I'm willing to postulate a fairly simple explanation for the new season 2 tight pants that were the amusing subject of her (again, correct) rant, though: as long as we only see Witchers wearing them, we can say they wear fighting outfits with special enchantments to prevent seam splitting on them.

In verse, it's obvious that the enchanters or sorcerers or whatever they're called are making their clothes with magic at least some of the time, so it's not the physical impossibility of their wardrobes in the first season that was so irritatingly historically inaccurate so much as the fact that the designs were all obviously modern because they borrowed from both modern and pre-modern fashion elements kind of at random, as opposed to telling a somewhat coherent visual story about the garments' cultural backgrounds. (Karolina Zebrowska has a great video about them that contained pretty much all my thoughts on the subject and a little more - which her videos usually do - although I think she maybe came to a different overall verdict.) Fashion has only started to do that in the modern era, and it's not even plausible without a lot of factors, not least the faster garment creation and the faster communication of the modern era. I mean, you could just imagine that the sorcerers have a little self-referential culture where they are each other's fashion audiences and they are also creating all the garments with magic, I guess, but. This still sounds dubious to me. Especially given how geographically separated they are. And that wouldn't make sense of all the other things that were historically incorrect about the fashion of series 1.

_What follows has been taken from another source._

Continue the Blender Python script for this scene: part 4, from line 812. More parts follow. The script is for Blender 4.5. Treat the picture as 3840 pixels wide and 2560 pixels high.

So I hated the costuming of series 1 passionately enough that I was quite hopeful when I saw they had switched costume designers for series 2, and I admit, the first images of Geralt's armor gave me great pause because they are, obviously, silly as hell - much sillier than before, really - but at least they showed signs of being silly in a different way. Wax is on episode 2 now, and thus far it still looks possible that series 2 will be coherently silly, albeit obviously not possible that it will be 'historically correct' exactly. But so far, I would say it has presented a look that is coherently sort of Shelley Duvall's Faerie Tale Theatre meets Fabio-style romance novel covers (which are the 200% obvious source of Geralt's looks). I will be interested to observe.

(It remains to be seen whether the writing as revealed in subtitles will look un-irritating enough for me to ask Wax to remove her headphones and turn the sound on. The dialogue was absolutely unbearable for me in series 1.)